Because of the mismatch between the Party’s expansive view of espionage (that includes what American targets often perceive simply as friendship) and the more constrained Western view, Americans often don’t understand the deal they are taking when they ‘accept’ the friendship. Indeed, few friends have ever expressed any public awareness of what friendship actually means: support not of China but of the Party. The Party expects friends to silence their criticism, so as not to ‘embarrass’ or ‘offend’ China, and to praise and advance the Party’s policies. ‘Being a “friend” of China means you’re politically in tune with the Communist Party,’ said the longtime China scholar Perry Link, ‘whether you know it or not.’

Kissinger is one of the most brilliant thinkers of the twentieth century and has more experience dealing with the Party than any American, alive or dead. Why not just take what he said about China at face value? In other words, why not assume that Kissinger’s words and actions reflect his intellect and experience? To answer that, it’s helpful to quote some of Kissinger’s contemporaries about his character. A man as powerful as Kissinger will always create enemies. But Kissinger incited an astonishing amount of invective, especially from those who worked with him directly. ‘I admire Henry,’ said Richard V. Allen, who served as Ronald Reagan’s first national security adviser. ‘What is troubling about him is why he needs to be so devious and manipulative—he’s so brilliant, he works so hard. He sees connections before everyone else. He could rise just as high if he played straight. But for some reason, he just can’t play straight.

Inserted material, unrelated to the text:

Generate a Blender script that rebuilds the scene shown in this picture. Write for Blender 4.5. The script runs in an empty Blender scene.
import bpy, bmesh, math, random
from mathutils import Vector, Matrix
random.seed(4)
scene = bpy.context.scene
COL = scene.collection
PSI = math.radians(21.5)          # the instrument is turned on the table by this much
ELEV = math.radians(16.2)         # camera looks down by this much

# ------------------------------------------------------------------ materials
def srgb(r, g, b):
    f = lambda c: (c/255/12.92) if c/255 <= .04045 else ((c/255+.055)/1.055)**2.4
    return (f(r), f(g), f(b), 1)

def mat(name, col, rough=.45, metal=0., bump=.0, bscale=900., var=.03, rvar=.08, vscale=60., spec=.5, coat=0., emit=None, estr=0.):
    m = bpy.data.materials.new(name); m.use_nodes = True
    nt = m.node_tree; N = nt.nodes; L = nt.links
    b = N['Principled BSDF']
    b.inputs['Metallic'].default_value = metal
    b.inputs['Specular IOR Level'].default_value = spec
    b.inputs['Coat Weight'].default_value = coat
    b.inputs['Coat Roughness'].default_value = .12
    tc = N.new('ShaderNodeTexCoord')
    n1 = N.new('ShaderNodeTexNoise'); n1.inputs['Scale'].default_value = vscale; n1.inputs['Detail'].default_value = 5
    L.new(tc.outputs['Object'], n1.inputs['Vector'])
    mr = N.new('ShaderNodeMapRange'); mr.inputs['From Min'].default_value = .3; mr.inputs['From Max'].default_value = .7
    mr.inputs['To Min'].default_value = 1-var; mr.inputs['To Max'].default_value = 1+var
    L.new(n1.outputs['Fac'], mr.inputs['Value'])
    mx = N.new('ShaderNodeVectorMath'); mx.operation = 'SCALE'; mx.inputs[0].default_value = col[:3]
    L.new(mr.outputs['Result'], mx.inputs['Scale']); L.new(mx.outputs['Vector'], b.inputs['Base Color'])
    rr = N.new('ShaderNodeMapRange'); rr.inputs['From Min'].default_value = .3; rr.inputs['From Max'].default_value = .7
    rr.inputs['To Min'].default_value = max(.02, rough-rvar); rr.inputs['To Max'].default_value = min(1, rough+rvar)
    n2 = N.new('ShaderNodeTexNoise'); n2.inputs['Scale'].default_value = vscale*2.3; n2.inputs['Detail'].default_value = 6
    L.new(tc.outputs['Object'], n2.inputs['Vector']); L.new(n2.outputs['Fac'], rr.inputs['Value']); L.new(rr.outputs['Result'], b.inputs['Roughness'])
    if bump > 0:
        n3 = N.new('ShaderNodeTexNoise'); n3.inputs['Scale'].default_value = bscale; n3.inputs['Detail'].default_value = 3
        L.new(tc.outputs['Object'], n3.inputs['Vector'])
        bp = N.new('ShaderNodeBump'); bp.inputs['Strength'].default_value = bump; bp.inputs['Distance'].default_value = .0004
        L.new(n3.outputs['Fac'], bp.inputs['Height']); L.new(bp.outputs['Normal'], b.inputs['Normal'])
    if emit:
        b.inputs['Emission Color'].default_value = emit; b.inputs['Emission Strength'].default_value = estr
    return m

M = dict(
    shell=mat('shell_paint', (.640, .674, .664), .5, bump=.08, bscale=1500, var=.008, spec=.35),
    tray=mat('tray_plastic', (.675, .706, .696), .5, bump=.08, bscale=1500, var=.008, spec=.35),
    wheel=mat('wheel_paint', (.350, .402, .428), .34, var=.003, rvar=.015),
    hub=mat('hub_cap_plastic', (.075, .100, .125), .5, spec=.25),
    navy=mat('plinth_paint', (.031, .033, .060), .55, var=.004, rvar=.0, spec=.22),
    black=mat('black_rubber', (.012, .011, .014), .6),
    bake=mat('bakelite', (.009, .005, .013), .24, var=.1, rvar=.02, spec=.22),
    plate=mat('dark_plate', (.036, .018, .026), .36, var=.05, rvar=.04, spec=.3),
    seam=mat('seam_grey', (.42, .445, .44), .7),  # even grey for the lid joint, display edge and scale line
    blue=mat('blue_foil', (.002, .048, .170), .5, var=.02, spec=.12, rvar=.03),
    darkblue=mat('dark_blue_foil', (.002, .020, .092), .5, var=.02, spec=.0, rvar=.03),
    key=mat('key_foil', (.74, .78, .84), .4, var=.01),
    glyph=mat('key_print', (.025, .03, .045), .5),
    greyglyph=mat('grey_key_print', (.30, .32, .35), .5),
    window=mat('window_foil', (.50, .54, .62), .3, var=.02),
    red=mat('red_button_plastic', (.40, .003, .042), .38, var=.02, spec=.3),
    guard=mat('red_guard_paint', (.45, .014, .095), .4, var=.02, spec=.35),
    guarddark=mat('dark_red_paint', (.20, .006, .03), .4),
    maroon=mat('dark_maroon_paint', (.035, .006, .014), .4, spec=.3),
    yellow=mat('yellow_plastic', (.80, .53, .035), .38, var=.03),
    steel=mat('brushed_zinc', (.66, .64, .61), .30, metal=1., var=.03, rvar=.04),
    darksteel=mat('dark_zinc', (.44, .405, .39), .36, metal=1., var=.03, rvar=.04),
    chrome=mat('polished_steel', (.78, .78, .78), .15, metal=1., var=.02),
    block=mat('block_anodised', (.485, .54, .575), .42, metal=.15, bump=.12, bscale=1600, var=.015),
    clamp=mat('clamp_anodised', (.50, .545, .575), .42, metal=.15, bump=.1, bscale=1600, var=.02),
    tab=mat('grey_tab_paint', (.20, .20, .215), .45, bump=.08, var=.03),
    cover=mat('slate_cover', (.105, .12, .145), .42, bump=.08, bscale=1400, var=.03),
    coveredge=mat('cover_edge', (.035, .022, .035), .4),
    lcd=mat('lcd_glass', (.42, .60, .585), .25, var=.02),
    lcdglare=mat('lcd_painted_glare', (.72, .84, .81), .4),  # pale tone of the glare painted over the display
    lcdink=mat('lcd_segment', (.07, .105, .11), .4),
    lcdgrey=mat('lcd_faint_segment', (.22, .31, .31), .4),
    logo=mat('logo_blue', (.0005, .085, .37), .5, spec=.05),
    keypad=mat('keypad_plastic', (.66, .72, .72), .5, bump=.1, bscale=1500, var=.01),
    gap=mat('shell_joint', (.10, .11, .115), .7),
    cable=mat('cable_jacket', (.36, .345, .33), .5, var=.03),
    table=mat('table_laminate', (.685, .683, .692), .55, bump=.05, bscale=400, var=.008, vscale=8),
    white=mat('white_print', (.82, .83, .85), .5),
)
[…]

He has to manipulate.’ In a January 1989 phone call with the Soviet leader, Mikhail Gorbachev, George H. W. Bush thanked him for meeting with Kissinger and said he looked forward to the briefing on the meeting. But ‘they would not necessarily believe everything because this was, after all, Henry Kissinger,’ Bush said, according to a transcript of the meeting.

In his decades-long reign as arguably the world’s most famous living statesman, Henry Kissinger has been called many things. Senator John McCain called him the world’s most respected individual. The novelist Joseph Heller called him an ‘odious schlump who made war gladly.’ Xi Jinping calls him an ‘old friend of the Chinese people.’ But the most accurate way to describe Kissinger, from the time he started his consulting company in 1982 to the present, is as an agent of Chinese influence. He may be one of the most brilliant Americans of the twentieth century—and a former intelligence agent himself—but he should have been more vigilant.